___ Material provided

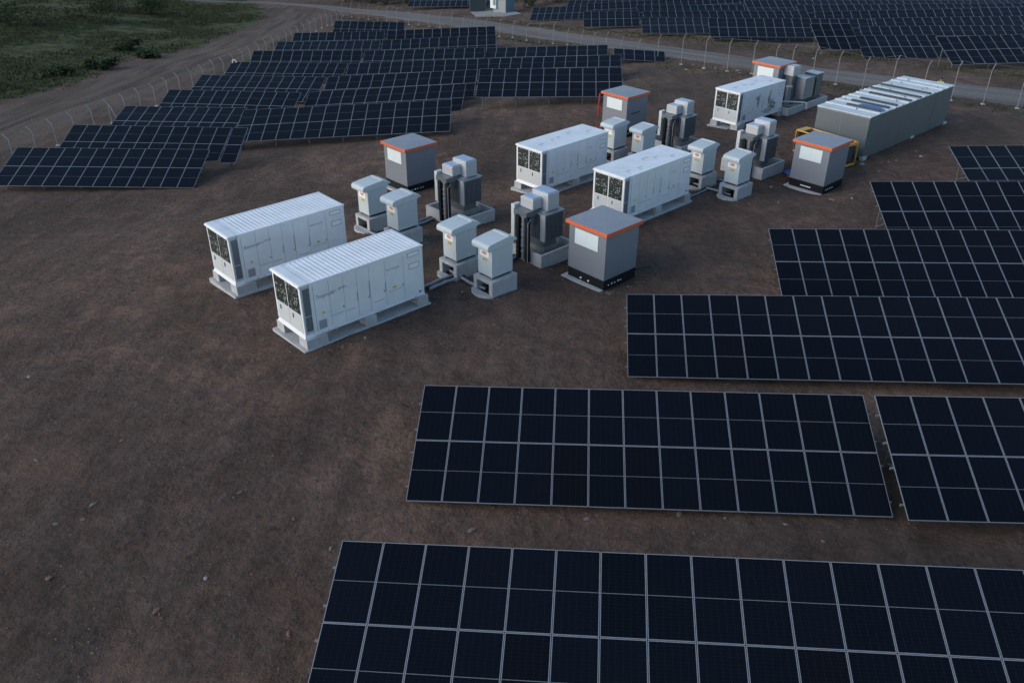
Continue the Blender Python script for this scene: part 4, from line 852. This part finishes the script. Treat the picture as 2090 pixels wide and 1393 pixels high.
run([(17.9, 53.1), (18.5, 52.4), (19.0, 51.6)], .05, (RED,), 'cable_run', 'thin red cable beside the thick blue cables', .06)
run([(13.1, 51.6), (13.7, 50.9), (14.3, 50.3)], .09, (BLUE, PIPE), 'cable_run', 'short blue cables between two cabinets left of the generator kiosk', .12, n=2, gap=.2)
run([(8.9, 58.8), (9.6, 59.0), (10.8, 58.7), (11.7, 58.9)], .07, (PIPE, RUB), 'cable_run', 'conduit behind the cabinets near the red-hosed kiosk', .09, n=2, gap=.17)
# ------------------------------------------------------------------ far cabin on its pad
x, y = -1.4, 159.6; g = H1(x, y) + .25
pcx, pcy = sum(p[0] for p in PAD) / len(PAD), sum(p[1] for p in PAD) / len(PAD)
PAD = [(pcx + (p[0] - pcx) * .78, pcy + (p[1] - pcy) * .78) for p in PAD]
zc = [H1(*p) for p in PAD]
pv = [(p[0], p[1], h + .12) for p, h in zip(PAD, zc)] + [(p[0], p[1], h - .6) for p, h in zip(PAD, zc)]
n = len(PAD); pmb = MB().poly(pv, [tuple(range(n))] + [(i, (i+1) % n, n + (i+1) % n, n + i) for i in range(n)], STONEP)
po = tag(pmb.build('concrete_pad'), 'pale concrete pad around the far grey cabin beyond the road', 'pad')
if po.data.polygons[0].normal.z < 0: po.data.flip_normals()
fc = tag(empty('far_cabin', (x, y, g), R(47)), 'far grey-blue cabin on a pale pad beyond the gravel road', 'cabin')
MB().box(0, 2.3, 0, 3.0, -.5, 4.2, KROOF).build('body', fc)
MB().box(.05, 2.25, -.03, -.002, -.1, 4.1, BLUEG).build('side_wall', fc)
MB().box(-.35, -.01, 2.1, 3.5, .35, 4.1, WHT).build('white_door', fc)
MB().box(-.362, -.352, 2.2, 2.75, .9, 2.4, GREYM).build('poster', fc)
MB().box(-.1, 2.4, -.1, 3.1, 4.2, 4.35, KROOF).build('roof', fc)
x, y = -6.6, 166; g = H1(x, y)
tag(MB().box(-1.5, 1.5, -1.2, 1.2, -.3, 2.8, FIN).box(-1.3, 1.3, -1.32, -1.205, .2, 2.4, STRIP).box(-1.6, 1.6, -1.3, 1.3, 2.802, 2.9, FIN).build('machine_housing', None, (x, y, g)), 'dark grey-blue machine housing left of the far grey cabin', 'housing')

# ------------------------------------------------------------------ worker behind the long container
def person(loc, rz):
    joints = {'pel': (0, 0, .95), 'spine': (0, -.01, 1.18), 'chest': (0, .0, 1.38), 'neck': (0, .01, 1.50), 'jaw': (0, -.02, 1.57), 'head': (0, -.015, 1.67), 'crown': (0, 0, 1.75),
              'shl': (.19, 0, 1.43), 'ell': (.26, -.02, 1.15), 'wrl': (.25, -.18, .95), 'hal': (.25, -.24, .90), 'shr': (-.19, 0, 1.43), 'elr': (-.26, -.02, 1.15), 'wrr': (-.25, -.18, .95), 'har': (-.25, -.24, .90),
              'hil': (.10, 0, .90), 'knl': (.11, -.03, .50), 'anl': (.11, .02, .09), 'tol': (.12, -.15, .03), 'hir': (-.10, 0, .90), 'knr': (-.11, .03, .50), 'anr': (-.11, .12, .09), 'tor': (-.12, -.04, .03)}
    rad = {'pel': .15, 'spine': .14, 'chest': .155, 'neck': .06, 'jaw': .075, 'head': .095, 'crown': .06, 'hil': .09, 'hir': .09, 'knl': .06, 'knr': .06, 'anl': .045, 'anr': .045, 'tol': .04, 'tor': .04,
           'shl': .07, 'shr': .07, 'ell': .045, 'elr': .045, 'wrl': .032, 'wrr': .032, 'hal': .04, 'har': .04}
    E = [('pel', 'spine'), ('spine', 'chest'), ('chest', 'neck'), ('neck', 'jaw'), ('jaw', 'head'), ('head', 'crown'), ('chest', 'shl'), ('shl', 'ell'), ('ell', 'wrl'), ('wrl', 'hal'), ('chest', 'shr'), ('shr', 'elr'), ('elr', 'wrr'), ('wrr', 'har'),
         ('pel', 'hil'), ('hil', 'knl'), ('knl', 'anl'), ('anl', 'tol'), ('pel', 'hir'), ('hir', 'knr'), ('knr', 'anr'), ('anr', 'tor')]
    def skin(name, keys, grow, m, parent=None):
        ks = list(keys); mm = bpy.data.meshes.new(name); mm.from_pydata([joints[k] for k in ks], [(ks.index(a), ks.index(b)) for a, b in E if a in ks and b in ks], [])
        mm.materials.append(m); o = bpy.data.objects.new(name, mm); C.objects.link(o)
        sk = o.modifiers.new('skin', 'SKIN'); sk.use_smooth_shade = True
        for k, v in zip(ks, mm.skin_vertices[0].data): v.radius = (rad[k] + grow,) * 2; v.use_root = (k == ks[0])
        sb = o.modifiers.new('sub', 'SUBSURF'); sb.levels = sb.render_levels = 2
        if parent: o.parent = parent
        return o
    body = skin('person', joints, 0, SKIN); body.location = loc; body.rotation_euler = (0, 0, rz)
    skin('vest', ['spine', 'pel', 'chest', 'shl', 'shr', 'ell', 'elr'], .018, VEST, body)
    skin('trousers', ['pel', 'hil', 'knl', 'anl', 'hir', 'knr', 'anr'], .02, TROUS, body)
    hb = MB()
    for k in range(5): hb.tube([(0, .02, 1.66 + k * .03), (0, .02, 1.70 + k * .03)], .108 - k * k * .006, HAIR, 12)
    hb.build('hair', body)
    for s in (-1, 1):
        hd = MB()
        for f in range(4): hd.tube([(s * (.225 + .016 * f), -.25, .89), (s * (.225 + .016 * f), -.30, .86 - .005 * f), (s * (.228 + .014 * f), -.31, .82)], .008, SKIN, 6)
        hd.tube([(s * .22, -.22, .91), (s * .20, -.26, .885)], .009, SKIN, 6).build('fingers', body)
    fc_ = MB().tube([(0, -.105, 1.655), (0, -.125, 1.625)], .014, SKIN, 6).box(-.03, .03, -.098, -.092, 1.595, 1.602, TROUS)
    for s in (-1, 1): fc_.box(s * .035 - .011, s * .035 + .011, -.106, -.10, 1.668, 1.678, BLACK)
    fc_.build('face', body)
    return body
px_, py_ = 35.55, 71.7
tag(person((px_, py_, H1(px_, py_)), R(160)), 'worker in a yellow-green vest half hidden behind the long grey container', 'person')
# ------------------------------------------------------------------ rocks, gravel
def rock_mesh(sd, m, flat=.6):
    import bmesh
    r = random.Random(sd); bm = bmesh.new(); bmesh.ops.create_icosphere(bm, subdivisions=2, radius=1)
    off = Vector((r.uniform(0, 50), r.uniform(0, 50), 0))
    for v in bm.verts:
        v.co *= 1 + .38 * noise.noise(v.co * 1.1 + off) + .12 * noise.noise(v.co * 3 + off); v.co.z *= flat
    me = bpy.data.meshes.new('rock'); bm.to_mesh(me); bm.free(); me.materials.append(m); return me
RM = [rock_mesh(i, (STONE, STONE, STONEP, STONER)[i % 4], .45 + .1 * (i % 3)) for i in range(8)]
rr = random.Random(11)
NEAR = {0: 'reddish stone at the lower left of the bare earth', 2: 'reddish stone left of the bottom solar table', 3: 'small stone below the left end of the second-row table',
        4: 'stone in the aisle below the second-row table', 5: 'pair-like stone in the aisle, nearest the middle of the second-row table', 6: 'stone in the aisle under the right part of the second-row table'}
for i, (x, y) in enumerate(ROCKS):
    me = RM[i % 8] if i not in (0, 2) else RM[3]
    if 13 <= i <= 19 or 21 <= i <= 25: me = RM[2 if i % 2 else 6]
    o = bpy.data.objects.new('rock', me); C.objects.link(o); s = rr.uniform(.05, .10) * (1 + (y > 45) * .6 + (y > 80) * .9)
    o.location = (x, y, H1(x, y) + s * .15); o.scale = (s * rr.uniform(.9, 1.6), s * rr.uniform(.6, 1), s * .8); o.rotation_euler = (0, 0, rr.uniform(0, 6))
    zone = 'pale rubble by the long grey container' if 13 <= i <= 18 else 'pale stone at the foot of the road fence' if 21 <= i <= 26 else 'stone on the bare brown earth'
    tag(o, NEAR.get(i, 'small ' + zone), 'rock', 'loose ' + ('rubble by the grey container' if 13 <= i <= 18 else 'stones by the road fence' if 21 <= i <= 26 else 'stones on the earth') if i not in NEAR else 'single stones near the front')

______

*Prompt*
In the listing above, find each line with the word "part" and copy it.

*Response*
Continue the Blender Python script for this scene: part 4, from line 852. This part finishes the script. Treat the picture as 2090 pixels wide and 1393 pixels high.
        4: 'stone in the aisle below the second-row table', 5: 'pair-like stone in the aisle, nearest the middle of the second-row table', 6: 'stone in the aisle under the right part of the second-row table'}